Before getting into specifics there are some general traits that album displays. The vocalist sounds undeniably young when he sings and for better or worse that’s how he sounds. Some of the songs work to his benefit such as the one the veers towards punk rock and backdoor acoustic sessions. HIs vocals don’t work as well when they play grandiose arena rock song similar to that of Thirty Seconds From Mars and U2. His vocals are really a microcosm for how the album plays out. There hasn’t been a album in recent memory in which I had such an ambivalent relationship with from song to song.  

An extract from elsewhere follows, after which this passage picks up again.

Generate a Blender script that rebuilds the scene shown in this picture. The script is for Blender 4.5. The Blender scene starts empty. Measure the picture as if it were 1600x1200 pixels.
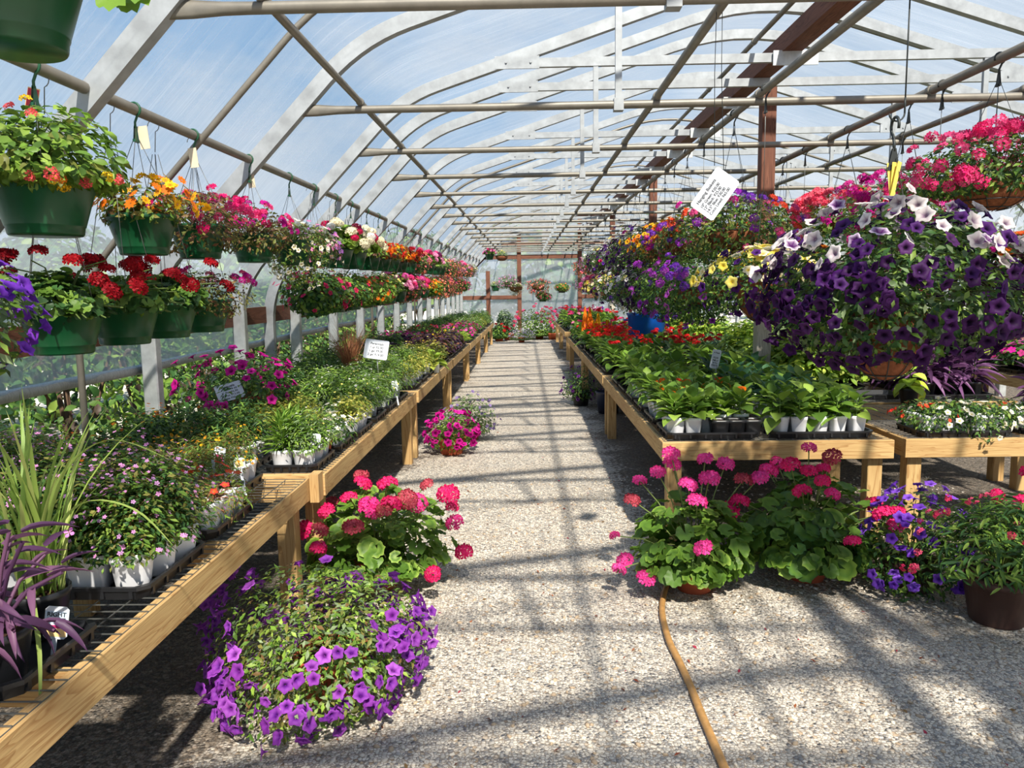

The album starts off with “Astronomy,” which unfortunately isn’t the band at their strongest. This is over the top arena rock in which the mere production they have buckles at the seams. This is a lo-fi album and when they go over the top reaching for the heavens it just doesn’t work. The thing that surprised me was on the second track “Local Millionaires” they do a complete 180 and play into the production as well as the band’s creative strengths.

It’s basically a jagged, western spaghetti punk rock and they pull it off wonderfully. The vocals work here, the guitar sounds good and overall it is a damn good tune. “Just Wait...” is a sparse song revolving around vocals and acoustic guitar and like the song before it they embrace the lo-fi aesthetics. It works. 

“[Sprawl Song Singalong]” is a worthy song but the vocals were way too low in the mix while “Goodbye, Goodnight” is an atmospheric, melancholy piece that sounded good on the band. “Northern Lights” is yet another deviation and is an instrumental piece that sounds like a synth being torn apart. Just when I thought they were out of genres to explore they mix in Postal Service like electronic hybrid entitled “Renaissance Man.”

I’d have to say that Aurora Borealis is the most varied album I have heard - maybe ever. It almost sounds like a different band from song to song, which gives way to zero consistency. It’s going to be hard for the band to build a solid fan base since their music is so scattered. At some point the band may want to concentrate on any given genre or subgenre and work to refine that so they can release something that is more cohesive and unified. 

At the end of the day Aurora Borealis is a good album and you most likely will take a listen and gravitate towards particular songs. As matter of fact once I treated Aurora Borealis as a bunch of singles rather an album it became a lot more enjoyable.